Um jornalista precário não diz o que pensa das qualidades do grosso dos jornalistas que, em círculo fechado, têm ocupado lugares de direcção nos jornais portugueses, sem que as publicações que dirigem passem a vender mais ou a ter a qualidade reconhecida pelos leitores. Uma lista por onde inevitavelmente passa gente como Paulo Ferreira, Raul Vaz, António Costa, Helena Garrido, José Rodrigues dos Santos, Ricardo Jorge Pinto.
O que um jornalista precário não faz é dizer às dezenas de colegas que nos seus escritos não vêem nada de mal em chamar geringonça ao Governo, que seria melhor reverem o código deontológico da profissão e regressar às aulinhas de Introdução à Capacidade de Reflexão e Leitura do Mundo I - lá onde se fala do que se deve fazer quanto à normalização do uso de expressões crismadas por uns partidos políticos para ofender e criticar os outros.
O que um jornalista precário não faz é escrever textos críticos da corporação e publicação que o acolhe sem acabar despedido ou demitido, com a alegação de que é pouco lido ou de que não há dinheiro para lhe pagar.
O que um jornalista precário não faz é pôr em causa critérios editoriais, temas e ângulo escolhidos, e mesmo processos de produção cheios de nós, saídos da cabeça de gente sem a mínima noção de investigação operacional ou de organização de linhas produtoras.
O que um jornalista precário não faz é dar notícia daquilo que os outros não perceberam que é notícia e fugir à repetição do que os outros já deram e disseram.
O que um jornalista precário não faz é rir-se na cara de quem lhe diz que um responsável editorial com passado saneador se demitiu por não querer despedir gente da redacção.
O que um jornalista precário não faz é manter o lugar e ainda assim continuar a servir a obrigação ética de criticar e modificar a profissão a partir do lugar interior que é a redacção.
Marcelo Rebelo de Sousa pode falar na necessidade de acabar com a precariedade.
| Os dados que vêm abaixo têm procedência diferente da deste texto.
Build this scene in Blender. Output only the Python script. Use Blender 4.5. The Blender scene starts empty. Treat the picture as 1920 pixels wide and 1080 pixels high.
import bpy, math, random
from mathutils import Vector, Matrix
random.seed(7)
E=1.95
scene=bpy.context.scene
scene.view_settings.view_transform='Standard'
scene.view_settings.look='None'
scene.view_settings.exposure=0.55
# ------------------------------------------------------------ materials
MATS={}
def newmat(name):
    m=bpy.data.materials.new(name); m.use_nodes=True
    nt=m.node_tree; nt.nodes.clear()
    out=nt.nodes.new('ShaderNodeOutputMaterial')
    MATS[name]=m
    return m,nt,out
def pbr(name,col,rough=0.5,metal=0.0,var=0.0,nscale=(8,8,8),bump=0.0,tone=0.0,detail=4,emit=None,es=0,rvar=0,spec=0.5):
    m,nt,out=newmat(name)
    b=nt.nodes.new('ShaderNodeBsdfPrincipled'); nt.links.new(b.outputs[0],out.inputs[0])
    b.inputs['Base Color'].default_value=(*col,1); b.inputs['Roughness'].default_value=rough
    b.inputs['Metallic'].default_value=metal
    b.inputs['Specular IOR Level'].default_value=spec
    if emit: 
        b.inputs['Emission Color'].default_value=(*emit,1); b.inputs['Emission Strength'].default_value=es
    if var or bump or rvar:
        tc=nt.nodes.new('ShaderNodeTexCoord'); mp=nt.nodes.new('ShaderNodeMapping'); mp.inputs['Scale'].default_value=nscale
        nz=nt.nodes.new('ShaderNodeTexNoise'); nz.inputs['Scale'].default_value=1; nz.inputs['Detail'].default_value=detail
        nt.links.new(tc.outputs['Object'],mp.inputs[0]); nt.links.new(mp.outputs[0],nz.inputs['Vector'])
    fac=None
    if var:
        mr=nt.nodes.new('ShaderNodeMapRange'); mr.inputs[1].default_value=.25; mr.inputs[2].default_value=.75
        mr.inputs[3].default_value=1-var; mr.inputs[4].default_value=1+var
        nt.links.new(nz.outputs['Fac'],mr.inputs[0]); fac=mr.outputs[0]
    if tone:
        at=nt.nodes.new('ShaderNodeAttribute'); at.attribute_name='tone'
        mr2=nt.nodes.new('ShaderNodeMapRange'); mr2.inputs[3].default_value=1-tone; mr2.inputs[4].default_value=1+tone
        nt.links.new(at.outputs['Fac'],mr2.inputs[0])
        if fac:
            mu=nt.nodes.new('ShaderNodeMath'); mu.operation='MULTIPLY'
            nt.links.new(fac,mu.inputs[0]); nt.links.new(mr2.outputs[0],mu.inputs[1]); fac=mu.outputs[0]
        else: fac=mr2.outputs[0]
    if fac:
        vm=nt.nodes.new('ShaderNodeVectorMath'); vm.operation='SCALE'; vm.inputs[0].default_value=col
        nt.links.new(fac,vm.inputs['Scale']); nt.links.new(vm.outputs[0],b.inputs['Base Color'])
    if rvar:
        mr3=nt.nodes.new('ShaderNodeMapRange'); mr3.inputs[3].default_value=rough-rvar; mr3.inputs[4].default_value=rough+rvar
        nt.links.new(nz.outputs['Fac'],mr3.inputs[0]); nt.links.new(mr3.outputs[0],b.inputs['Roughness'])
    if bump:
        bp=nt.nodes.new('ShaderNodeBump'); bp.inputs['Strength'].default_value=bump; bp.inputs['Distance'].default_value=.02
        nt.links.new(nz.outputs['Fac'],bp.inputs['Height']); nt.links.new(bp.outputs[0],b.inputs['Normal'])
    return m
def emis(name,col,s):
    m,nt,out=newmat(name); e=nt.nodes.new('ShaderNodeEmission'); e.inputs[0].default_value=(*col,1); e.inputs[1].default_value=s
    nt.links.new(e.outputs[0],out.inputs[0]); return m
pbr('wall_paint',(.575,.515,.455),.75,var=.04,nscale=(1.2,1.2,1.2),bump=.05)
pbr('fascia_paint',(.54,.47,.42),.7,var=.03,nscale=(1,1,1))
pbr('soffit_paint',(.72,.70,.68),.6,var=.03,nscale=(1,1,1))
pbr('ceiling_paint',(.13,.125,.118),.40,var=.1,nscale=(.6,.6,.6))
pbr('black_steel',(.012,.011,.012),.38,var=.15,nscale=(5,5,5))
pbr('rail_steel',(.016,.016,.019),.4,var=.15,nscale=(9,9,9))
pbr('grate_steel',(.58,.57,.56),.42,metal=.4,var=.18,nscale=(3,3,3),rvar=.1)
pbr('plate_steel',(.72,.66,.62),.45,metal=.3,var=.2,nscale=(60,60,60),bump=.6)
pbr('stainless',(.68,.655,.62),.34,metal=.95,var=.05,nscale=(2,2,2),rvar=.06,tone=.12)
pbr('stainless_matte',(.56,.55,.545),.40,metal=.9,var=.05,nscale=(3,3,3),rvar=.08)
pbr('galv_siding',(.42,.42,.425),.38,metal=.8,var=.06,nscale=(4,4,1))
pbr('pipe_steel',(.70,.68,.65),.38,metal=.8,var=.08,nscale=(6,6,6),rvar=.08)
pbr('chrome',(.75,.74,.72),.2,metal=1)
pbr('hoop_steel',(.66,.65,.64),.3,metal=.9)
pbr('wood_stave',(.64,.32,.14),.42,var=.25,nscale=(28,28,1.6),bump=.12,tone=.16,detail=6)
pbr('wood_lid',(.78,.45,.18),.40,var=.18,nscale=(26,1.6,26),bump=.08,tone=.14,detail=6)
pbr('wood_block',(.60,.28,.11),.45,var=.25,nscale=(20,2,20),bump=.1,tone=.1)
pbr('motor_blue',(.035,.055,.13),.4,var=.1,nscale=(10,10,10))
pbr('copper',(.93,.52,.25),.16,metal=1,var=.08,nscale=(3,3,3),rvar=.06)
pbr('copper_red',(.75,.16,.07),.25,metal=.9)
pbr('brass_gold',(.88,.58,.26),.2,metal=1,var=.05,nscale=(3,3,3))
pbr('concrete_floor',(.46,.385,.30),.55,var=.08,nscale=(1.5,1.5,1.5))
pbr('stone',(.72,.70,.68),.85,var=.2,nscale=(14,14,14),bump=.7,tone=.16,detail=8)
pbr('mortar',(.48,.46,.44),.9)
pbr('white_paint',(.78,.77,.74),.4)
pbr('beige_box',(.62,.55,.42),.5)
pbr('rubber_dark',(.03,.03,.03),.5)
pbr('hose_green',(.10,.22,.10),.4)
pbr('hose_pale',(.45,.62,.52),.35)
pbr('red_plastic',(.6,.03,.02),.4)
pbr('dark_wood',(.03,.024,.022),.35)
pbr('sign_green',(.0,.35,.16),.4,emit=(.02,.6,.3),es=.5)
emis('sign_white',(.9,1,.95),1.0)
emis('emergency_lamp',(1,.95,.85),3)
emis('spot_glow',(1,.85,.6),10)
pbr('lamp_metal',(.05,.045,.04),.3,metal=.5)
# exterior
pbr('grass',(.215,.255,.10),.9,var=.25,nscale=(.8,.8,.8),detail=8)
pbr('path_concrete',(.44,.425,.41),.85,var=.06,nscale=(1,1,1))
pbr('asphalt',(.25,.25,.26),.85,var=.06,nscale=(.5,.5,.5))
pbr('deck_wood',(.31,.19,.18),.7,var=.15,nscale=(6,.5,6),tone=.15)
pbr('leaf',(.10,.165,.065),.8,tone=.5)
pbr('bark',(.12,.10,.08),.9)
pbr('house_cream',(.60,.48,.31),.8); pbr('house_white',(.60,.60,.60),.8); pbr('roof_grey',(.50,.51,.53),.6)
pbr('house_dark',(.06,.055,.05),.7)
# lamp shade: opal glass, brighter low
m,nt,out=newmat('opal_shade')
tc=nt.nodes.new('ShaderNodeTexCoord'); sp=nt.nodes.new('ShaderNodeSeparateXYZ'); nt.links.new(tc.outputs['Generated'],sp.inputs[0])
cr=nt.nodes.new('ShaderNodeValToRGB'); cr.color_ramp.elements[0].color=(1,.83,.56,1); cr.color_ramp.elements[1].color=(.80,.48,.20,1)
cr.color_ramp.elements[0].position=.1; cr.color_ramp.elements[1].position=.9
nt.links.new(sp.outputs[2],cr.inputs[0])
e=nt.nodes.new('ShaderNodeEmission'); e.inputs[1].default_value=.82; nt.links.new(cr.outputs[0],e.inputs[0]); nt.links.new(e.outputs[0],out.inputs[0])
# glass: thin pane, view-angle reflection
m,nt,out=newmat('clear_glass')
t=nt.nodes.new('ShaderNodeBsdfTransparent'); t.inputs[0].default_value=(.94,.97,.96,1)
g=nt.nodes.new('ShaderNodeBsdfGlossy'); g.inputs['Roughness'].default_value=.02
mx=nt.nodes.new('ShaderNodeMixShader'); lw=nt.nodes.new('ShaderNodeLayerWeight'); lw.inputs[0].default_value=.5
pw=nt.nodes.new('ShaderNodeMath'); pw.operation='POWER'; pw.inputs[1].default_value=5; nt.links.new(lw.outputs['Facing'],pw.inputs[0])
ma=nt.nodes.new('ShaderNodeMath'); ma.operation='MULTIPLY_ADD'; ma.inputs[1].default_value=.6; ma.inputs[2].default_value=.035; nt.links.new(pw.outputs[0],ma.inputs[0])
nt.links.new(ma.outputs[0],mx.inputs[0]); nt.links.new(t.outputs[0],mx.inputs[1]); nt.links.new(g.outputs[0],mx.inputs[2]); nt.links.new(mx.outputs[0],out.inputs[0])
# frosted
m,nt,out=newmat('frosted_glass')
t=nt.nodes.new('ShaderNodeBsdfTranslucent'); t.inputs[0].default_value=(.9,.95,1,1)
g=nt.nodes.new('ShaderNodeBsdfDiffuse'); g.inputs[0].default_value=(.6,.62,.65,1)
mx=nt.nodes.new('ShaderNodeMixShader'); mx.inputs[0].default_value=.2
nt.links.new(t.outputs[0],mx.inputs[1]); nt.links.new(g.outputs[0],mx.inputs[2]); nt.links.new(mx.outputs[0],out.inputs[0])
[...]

Tem razão. Outros podem (como também já fiz e defendo) convocar a necessidade de subvenções estatais para a imprensa. O futuro da imprensa, se quiser servir a democracia, passa por aí.
Mas o fim da precariedade tem de se fazer também indo chamar as muitas e muitas dezenas de profissionais que de modo mascarado, por outros motivos, foram sendo afastados da profissão e que por vontade sua não teriam ido embora. Profissionais que mesmo precários têm sido capazes de dizer tudo o que acima se elenca. E não se pode fechar no círculo exclusor dinamizado por muitos dos representantes da corporação.